Abschließend kommt noch einmal der geschäftsführende Vizepräsident des Bundes der tschechischen Städte und Gemeinden, Jaromir Jech zu Wort:

"Allgemein lässt sich behaupten, dass eine der wenigen Sachen, die dem früheren kommunistischen Regime vielleicht zu ungerecht angekreidet wurden, war, dass die Gemeinden dazu gezwungen wurden sich mit anderen zusammenzuschließen. Diese Tendenz gab es in ganz Europa. Unterschiedlich war lediglich, wie die jeweiligen Bewohner dazu standen. Bei uns gab es seit Jahrhunderten eine Tradition, dass diese Zusammenschlüsse nicht freiwillig, von unten, sondern häufig unter Druck und von oben diktiert, entstanden. Deshalb kann diese Unabhängigkeits-Welle in den ersten Jahren nach der Wende auch als Versuch verstanden werden sich diesem Jahrhunderte währenden Druck zu widersetzen.
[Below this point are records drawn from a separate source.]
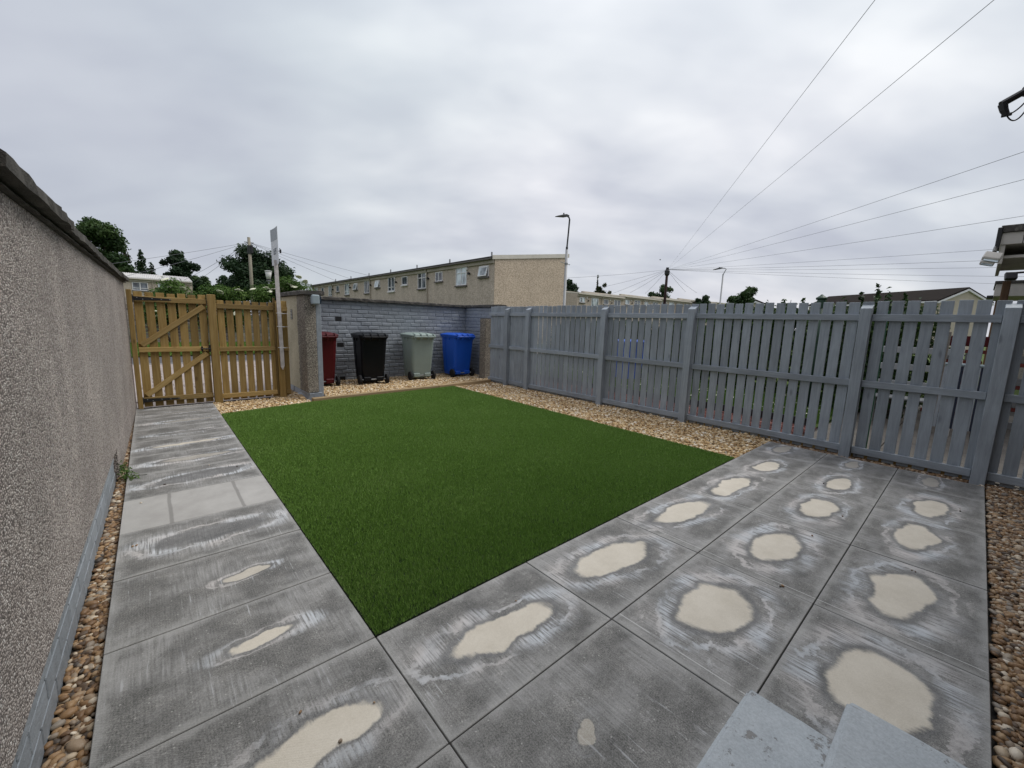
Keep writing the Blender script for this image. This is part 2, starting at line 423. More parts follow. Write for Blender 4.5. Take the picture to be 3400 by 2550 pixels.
    col = t.mix(t.math('MULTIPLY', dry, has), col, drycol)
    rough = t.math('ADD', 0.62, t.math('MULTIPLY', t.math('MAXIMUM', ring, dry), 0.25))
    cross = t.math('MULTIPLY', t.math('SINE', t.math('MULTIPLY', X, 900.0)), t.math('SINE', t.math('MULTIPLY', Y, 900.0)))
    hgt = t.math('ADD', t.math('MULTIPLY', grain, 0.7), t.math('ADD', t.math('MULTIPLY', streak, .5), t.math('MULTIPLY', cross, 0.3)))
    finish(t, col, rough, hgt, 0.4, 0.003, 0.35)
    return m

def mat_pale_slab():
    m, t = newmat('pale_slab'); c = t.n('ShaderNodeTexCoord').outputs['Object']; X, Y, Z = t.xyz(c)
    n = t.noise(c, 5.0, 7.0, .65).outputs[0]; g = t.noise(c, 220.0, 2.0).outputs[0]
    col = t.ramp(t.math('ADD', t.math('MULTIPLY', n, .7), t.math('MULTIPLY', g, .3)), [(0.3, (0.31, 0.30, 0.285)), (0.7, (0.45, 0.44, 0.42))])
    for x0 in (-0.19, 0.22):
        ln = t.step(t.math('ABSOLUTE', t.math('ADD', t.math('SUBTRACT', X, x0), t.math('MULTIPLY', t.math('SUBTRACT', n, .5), .02))), 0.016, 0.006)
        col = t.mix(t.math('MULTIPLY', ln, 0.62), col, (0.17, 0.165, 0.155))
    finish(t, col, 0.85, g, 0.3, 0.003, 0.25); return m

def mat_step():
    m, t = newmat('grey_painted_step'); c = t.n('ShaderNodeTexCoord').outputs['Object']
    n = t.noise(c, 5.0, 8.0, .7).outputs[0]; f = t.noise(c, 130.0, 3.0, .6).outputs[0]
    col = t.ramp(n, [(0.3, (0.355, 0.385, 0.405)), (0.7, (0.46, 0.492, 0.512))])
    col = t.mix(1.0, col, t.ramp(f, [(0.3, 0.86), (0.65, 1.06)]), 'MULTIPLY')
    worn = t.step(t.math('ADD', t.noise(c, 7.0, 7.0, .72).outputs[0], t.math('MULTIPLY', t.noise(c, 60.0, 3.0).outputs[0], .16)), 0.655, 0.70)
    col = t.mix(t.math('MULTIPLY', worn, 0.75), col, (0.185, 0.172, 0.158))
    scuff = t.math('MULTIPLY', t.step(t.noise(t.vmul(c, (70.0, 9.0, 9.0)), 1.0, 3.0).outputs[0], 0.64, 0.70), t.step(t.noise(c, 6.0, 2.0).outputs[0], 0.5, 0.6))
    col = t.mix(t.math('MULTIPLY', scuff, 0.5), col, (0.22, 0.215, 0.205))
    finish(t, col, .8, t.math('ADD', t.math('MULTIPLY', n, .6), t.math('ADD', t.math('MULTIPLY', f, .35), t.math('MULTIPLY', worn, -.3))), .7, .006, .25); return m

def mat_glass(name='window_glass', col=(0.03, 0.035, 0.04)):
    m, t = newmat(name); c = objco(t)
    n = t.noise(t.vmul(c, (1.5, 1.5, 0.6)), 1.6, 2.0).outputs[0]
    colr = t.ramp(n, [(0.35, col), (0.62, tuple(min(1, x*5 + .02) for x in col))])
    finish(t, colr, 0.06, None, spec=0.9); return m

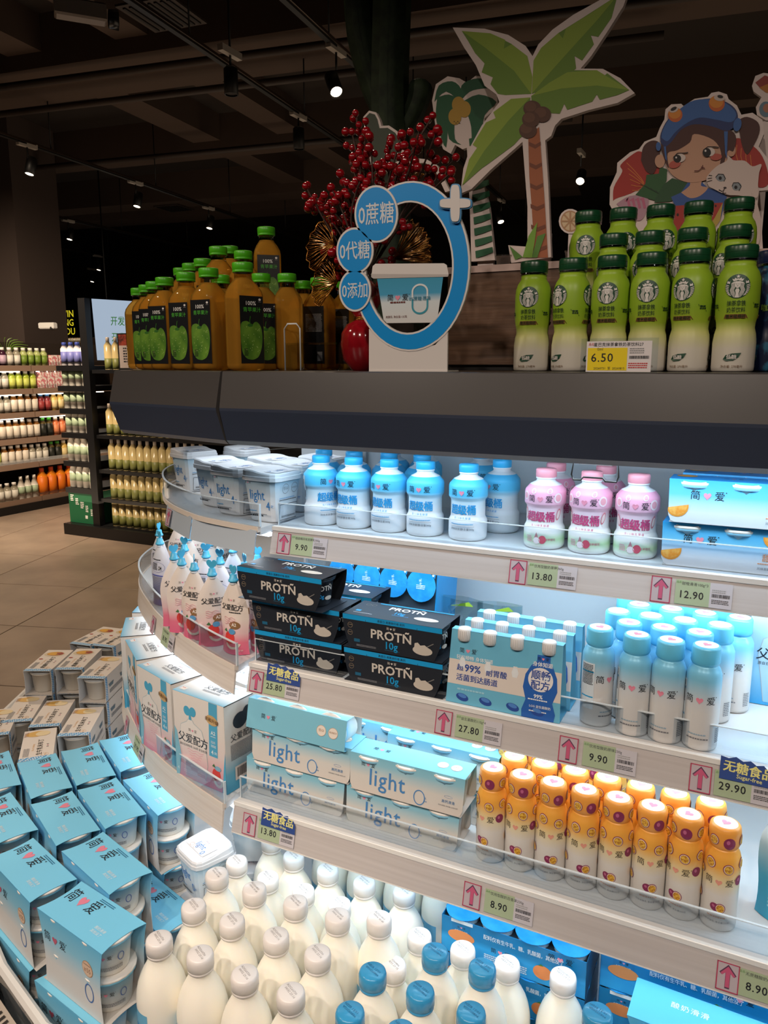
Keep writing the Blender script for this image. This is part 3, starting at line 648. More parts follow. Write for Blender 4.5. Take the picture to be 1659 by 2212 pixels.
def price_tag(x, y, z, price, name, label, s=1, rz=0, sugar=None):
    t = thing('price_tag', label, 'price tag', (x, y, z), rz); t.rotation_euler = (math.radians(-14), 0, rz)
    w_, h_ = .042*s, .0195*s; f = plane((0, 0, 0)); g = MB()
    g.box(-w_, w_*.22, -.0004, .0004, -h_, h_, M('a9b998', .5, key='tag_green')); g.box(w_*.22, w_, -.0004, .0004, -h_, h_, M('c6c2c8', .5, key='tag_white')); g.build('card', t)
    g = MB(); g.text(price, .0165*s, -w_*.40, -.003*s, f, .0006, INK, .012, sp=1.1, sx=.95); g.text(name, .0058*s, -w_*.78, h_*.72, f, .0006, M('3a3f44', .5), 0, 'L')
    g.text('品名', .004*s, -w_*.97, h_*.8, f, .0006, M('4b8a3c', .5), 0, 'L')
    barcode(g, w_*.3, -h_*.15, w_*.62, h_*.28, f, .0006, INK, len(label)); tiny(g, w_*.3, h_*.4, f, .0006, GREY, w_*.5, .0015*s, 2, 2, 3); tiny(g, w_*.3, -h_*.4, f, .0006, INK, w_*.6, .0012*s, 3, 2, 5)
    g.build('text_print', t)
    if sugar:
        k = thing('shelf_topper', sugar, 'sign', (x+.001, y+.002, z+h_*.6), rz); k.rotation_euler = (math.radians(-14), 0, rz)
        g = MB(); NV = M('2f4a8c', .5, key='navy_card'); P = [(-.037, -.004), (.042, -.004), (.041, .012), (.036, .02), (.028, .021), (.022, .027), (.012, .025), (.004, .03), (-.006, .027), (-.016, .032), (-.026, .028), (-.037, .03)]
        g.poly([(a*s, b*s) for a, b in P], f, .0014, NV, .0006); g.build('card', k)
        g = MB(); g.text('无糖食品', .0175*s, .002*s, .0155*s, f, .0016, M('e6e08a', .5, key='yellow_ink'), .03, rot=-.04); g.text('Sugar-free', .0085*s, .004*s, .0035*s, f, .0016, M('e6e08a', .5, key='yellow_ink'), .01, rot=-.04); g.build('lettering', k)
    return t
def on_rail(i, u, v, dz=.028): z, ye, _ = SH[i]; p = aty(u, v, ye-.0175); return p.x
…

Jetzt im Nachhinein lässt sich sagen, dass das wieder alles eine Frage dessen ist, wie man die Aufgaben, die eine selbständige Gemeinde zu regeln hat, definiert. Eine Gemeinde muss in erster Linie die Erwartungen ihrer eigenen Bewohner erfüllen, womit sie auch zu einem Bindeglied wird. Dazu kann etwa die Sauberhaltung der Gehsteige gehören, die Veranstaltung verschiedener Feste usw. Und das reicht praktisch auch. Alle anderen und größeren Aufgaben, wie etwa die Müllabfuhr, kann schon jemand anderer regeln."